Константинополь был парадоксален – Новый Иерусалим и Новый Вавилон, самый христианский из всех городов и мать всех пороков, объект желания и предмет страстной ненависти. Одо Дейльский замечал о городе Константина, что "во всех отношениях он превышал умеренность. Насколько он богаче прочих городов, настолько и более развратен". Константинополь XII века предвосхищал гигантские мегаполисы конца XX века; если позволить себе несколько вольную аналогию, жалобные письма поэта Иоанна Цеца (1110–1183) затрагивают поразительно близкую для тысяч "осажденных" ньюйоркцев ноту. Цец жил на втором этаже трехэтажного "многоквартирного дома", напротив которого монахи соседнего монастыря разрыли дорогу так, что он порой не мог ни войти, ни выйти. Дожди превращали соседние улицы в непроходимое болото, сосед сверху держал свиней и имел двенадцать детей, которые "производили своей мочой вполне судоходные реки". Потолок его комнаты был поврежден по причине дырявой водосточной трубы, домовладелец ее не чинил, все вокруг заросло травой. Вдобавок ко всему дому угрожал пожар, и Цец писал, что если не сгорит, не утонет в нечистотах и не сгинет от свиней, то постарается заставить хозяина выкосить траву, починить потолок и выселить верхнего соседа.

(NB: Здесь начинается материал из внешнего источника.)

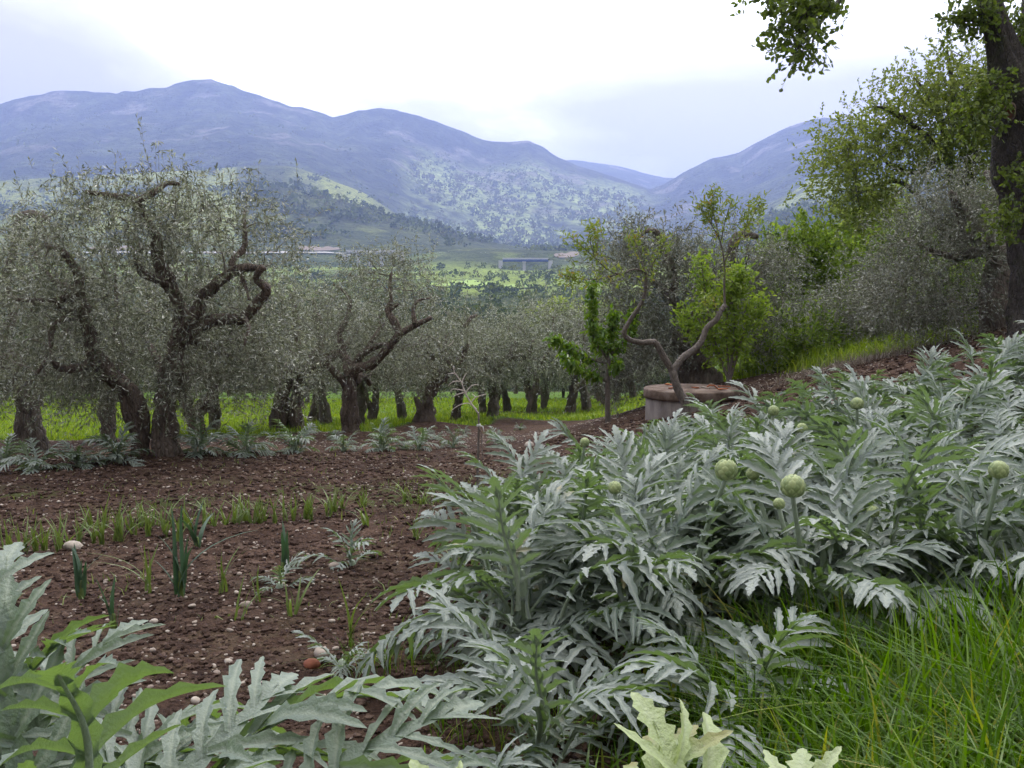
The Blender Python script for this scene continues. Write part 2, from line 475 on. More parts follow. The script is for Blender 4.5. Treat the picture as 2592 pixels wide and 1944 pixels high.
m_almbark = bark_mat('almond_bark', (0.085, 0.072, 0.064), (0.21, 0.18, 0.16), 9, 0.015, 0.5)
m_twig = bark_mat('pale_twig', (0.34, 0.29, 0.26), (0.55, 0.48, 0.44), 20, 0.004, 0.5)

def artichoke_mat(name, a, b, trans, tf):
    m, t = new_mat(name)
    oi = N(t, 'ShaderNodeObjectInfo'); g = N(t, 'ShaderNodeNewGeometry'); tcn = N(t, 'ShaderNodeTexCoord')
    n1 = noise_n(t, 5, 4, 0.6, tcn.outputs['Object']); n2 = noise_n(t, 70, 3, 0.6, tcn.outputs['Object'])
    c = mixc(t, oi.outputs['Random'], a, b)
    r = ramp(t, [(0.3, (0.72, 0.74, 0.70)), (0.7, (1.18, 1.16, 1.16))]); LK(t, n1, r.inputs[0])
    c = mixc(t, 1.0, c, r.outputs[0], 'MULTIPLY')
    vn = N(t, 'ShaderNodeAttribute', attribute_name='vein')
    vr = ramp(t, [(0.45, (0, 0, 0)), (0.95, (1, 1, 1))]); LK(t, vn.outputs['Fac'], vr.inputs[0])
    c = mixc(t, math_n(t, 'MULTIPLY', vr.outputs[0], 0.55), c, mixc(t, 0.5, b, (0.42, 0.46, 0.34)))
    dry = ramp(t, [(0.93, (0, 0, 0)), (0.97, (1, 1, 1))]); LK(t, math_n(t, 'FRACT', math_n(t, 'MULTIPLY', oi.outputs['Random'], 7.31)), dry.inputs[0])
    tipf = ramp(t, [(0.50, (0, 0, 0)), (0.60, (1, 1, 1))]); LK(t, noise_n(t, 3.0, 3, 0.5, tcn.outputs['Object']), tipf.inputs[0])
    c = mixc(t, math_n(t, 'MULTIPLY', math_n(t, 'MULTIPLY', dry.outputs[0], tipf.outputs[0]), 0.8), c, (0.26, 0.21, 0.09))
    tr = N(t, 'ShaderNodeBsdfTranslucent'); tr.inputs[0].default_value = tuple(trans) + (1,)
    mx = N(t, 'ShaderNodeMixShader'); mx.inputs[0].default_value = tf
    LK(t, princ(t, c, 0.50, bump(t, math_n(t, 'ADD', n2, math_n(t, 'MULTIPLY', n1, 2.0)), 0.5, 0.012), 0.6), mx.inputs[1]); LK(t, tr.outputs[0], mx.inputs[2])
    finish(t, mx.outputs[0])
    return m
m_art = artichoke_mat('artichoke_leaf', (0.115, 0.15, 0.125), (0.305, 0.34, 0.328), (0.17, 0.28, 0.045), 0.26)
m_artnear = artichoke_mat('broad_artichoke_leaf', (0.10, 0.14, 0.10), (0.215, 0.26, 0.22), (0.20, 0.32, 0.045), 0.30)
m_artrib = artichoke_mat('artichoke_rib', (0.22, 0.28, 0.19), (0.30, 0.35, 0.27), (0.20, 0.28, 0.08), 0.12)
m_artlight = artichoke_mat('young_artichoke_leaf', (0.34, 0.42, 0.20), (0.40, 0.47, 0.25), (0.42, 0.50, 0.08), 0.38)
m_head, t = new_mat('artichoke_bract')
tcn = N(t, 'ShaderNodeTexCoord'); oi = N(t, 'ShaderNodeObjectInfo')
hc = mixc(t, oi.outputs['Random'], (0.13, 0.19, 0.06), (0.34, 0.39, 0.17))
finish(t, princ(t, mixc(t, math_n(t, 'MULTIPLY', noise_n(t, 30, 3, 0.5, tcn.outputs['Object']), 0.5), hc, (0.36, 0.40, 0.22)), 0.5, None, 0.35))
m_conc, t = new_mat('weathered_concrete')
tcn = N(t, 'ShaderNodeTexCoord'); mp = N(t, 'ShaderNodeMapping'); mp.inputs['Scale'].default_value = (3, 3, 0.7); LK(t, tcn.outputs['Object'], mp.inputs[0])
n1 = noise_n(t, 2.2, 6, 0.65, mp.outputs[0]); n2 = noise_n(t, 28, 4, 0.6, tcn.outputs['Object'])
cr1 = ramp(t, [(0.34, (0.10, 0.085, 0.08)), (0.52, (0.24, 0.21, 0.20)), (0.72, (0.36, 0.325, 0.31))]); LK(t, n1, cr1.inputs[0])
finish(t, princ(t, mixc(t, math_n(t, 'MULTIPLY', n2, 0.4), cr1.outputs[0], (0.14, 0.12, 0.11)), 0.9, bump(t, n2, 0.5, 0.01), 0.2))
m_lid, t = new_mat('stained_lid')
tcn = N(t, 'ShaderNodeTexCoord')
n1 = noise_n(t, 3.5, 6, 0.65, tcn.outputs['Object']); n2 = noise_n(t, 30, 4, 0.6, tcn.outputs['Object'])
cr1 = ramp(t, [(0.36, (0.05, 0.035, 0.028)), (0.5, (0.12, 0.085, 0.068)), (0.7, (0.21, 0.17, 0.145))]); LK(t, n1, cr1.inputs[0])
finish(t, princ(t, cr1.outputs[0], 0.9, bump(t, n2, 0.6, 0.01), 0.2))
def flat_mat(name, c, rough=0.8, var=0.25, scale=8):
    m, t = new_mat(name)
    tcn = N(t, 'ShaderNodeTexCoord')
    n = noise_n(t, scale, 4, 0.6, tcn.outputs['Object'])
    finish(t, princ(t, mixc(t, n, [v * (1 - var) for v in c], [min(1, v * (1 + var)) for v in c]), rough, None, 0.2))
    return m
m_otwig = flat_mat('olive_twig', (0.17, 0.158, 0.125), 0.8, 0.3, 9)
m_rust = flat_mat('rusty_iron', (0.24, 0.075, 0.03))
m_tie = flat_mat('white_cord', (0.72, 0.72, 0.70))
m_wound = flat_mat('bare_heartwood', (0.15, 0.068, 0.038), 0.8, 0.5, 30)
m_callus = flat_mat('bark_callus', (0.13, 0.095, 0.075), 0.9, 0.4, 20)
m_bconc = flat_mat('viaduct_concrete', (0.62, 0.60, 0.58), 0.8, 0.1, 0.05)
m_bsteel = flat_mat('blue_steel', (0.07, 0.14, 0.42), 0.5, 0.1, 0.05)
m_bare = flat_mat('bare_cutting', (0.215, 0.175, 0.14), 0.95, 0.35, 0.03)
m_field = flat_mat('sown_field', (0.24, 0.34, 0.07), 0.9, 0.12, 0.03)
m_road = flat_mat('road_surface', (0.42, 0.40, 0.39), 0.9, 0.1, 0.02)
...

Справедливости ради следует сказать, что Цец писал о родном Городе и восторженные стихи, хвастаясь тем, что знает, как приветствовать иностранца на его языке: будь то русский, арабский, турецкий, латынь или иврит. Ничто не заставляло поэта проводить все свое время в небезопасной квартире – литературный талант делал его желанным гостем в самых роскошных домах на вечерах, где присутствовали члены императорской семьи. Несмотря на все жалобы Цеца, трудно представить себе его живущим в каком-нибудь другом месте. Как всякий подлинный византиец или, если угодно, ньюйоркец, он верил, что на свете существует только один ГОРОД.

Павлины и пилястры

Мы продвигались к храму Святого Полиевкта очень медленно. Улицы, выглядевшие поначалу многообещающими, безжалостно поворачивали вспять или упирались в глухие стены. Люди вокруг вовсе не были дружелюбными, как обычные турки, а бросали на нас подозрительные взгляды. Мрачный небритый мужик, напоминающий пастуха, бесцеремонно выпроводил нас с места, где стояла церковь Богородицы Паммакаристы. Благодаря своим многочисленным куполам и причудливым апсидам эта церковь напоминала диадему, изготовленную для императрицы или возлюбленной императора, но проходившие мимо женщины были одеты с пуританской бесцветностью, многие – в черное. Окр́уга была не только нищей, но и благочестивой. Над ней, словно огромный черный шатер, нависала мечеть Завоевателя, воздвигнутая на месте церкви Святых Апостолов. Здесь, на вершине холма, откуда открывается превосходный вид на Золотой Рог и на центр Города, похоронены многие великие византийские императоры. Церковь имела форму креста и стояла в окружении полей и садов. Внутренние стены были покрыты настолько выразительными мозаиками, что поэт XII века Николай Месарит, разглядывая их, явственно чувствовал запах пораженной плоти воскресшего Лазаря. Венецианцы, построив собор Святого Марка, воспроизвели план этого храма, но ни от самой церкви, ни от могил императоров ныне не осталось и камня.

С архитектурной точки зрения мечеть Завоевателя ничем не выделяется среди других стамбульских мечетей, но она послужила мне хорошим ориентиром. Я знал, что неподалеку от нее есть длинная лестница, выводящая на улицу, которая тянется от Адрианопольских ворот к центру города, минуя церковь, где некогда хранилась глава святого Полиевкта. Этот мученик III века ныне не очень популярен, а ведь когда-то он вдохновил Корнеля на написание трагедии, а Гуно – на создание оперы "Полиевкт". Не менее важно и то, что Полиевкта избрала своим небесным покровителем одна невероятно богатая дама – Аникия Юлиана, задумавшая в начале VI века построить посвященный его памяти храм, который должен был превзойти в роскоши и красоте все столичные церкви.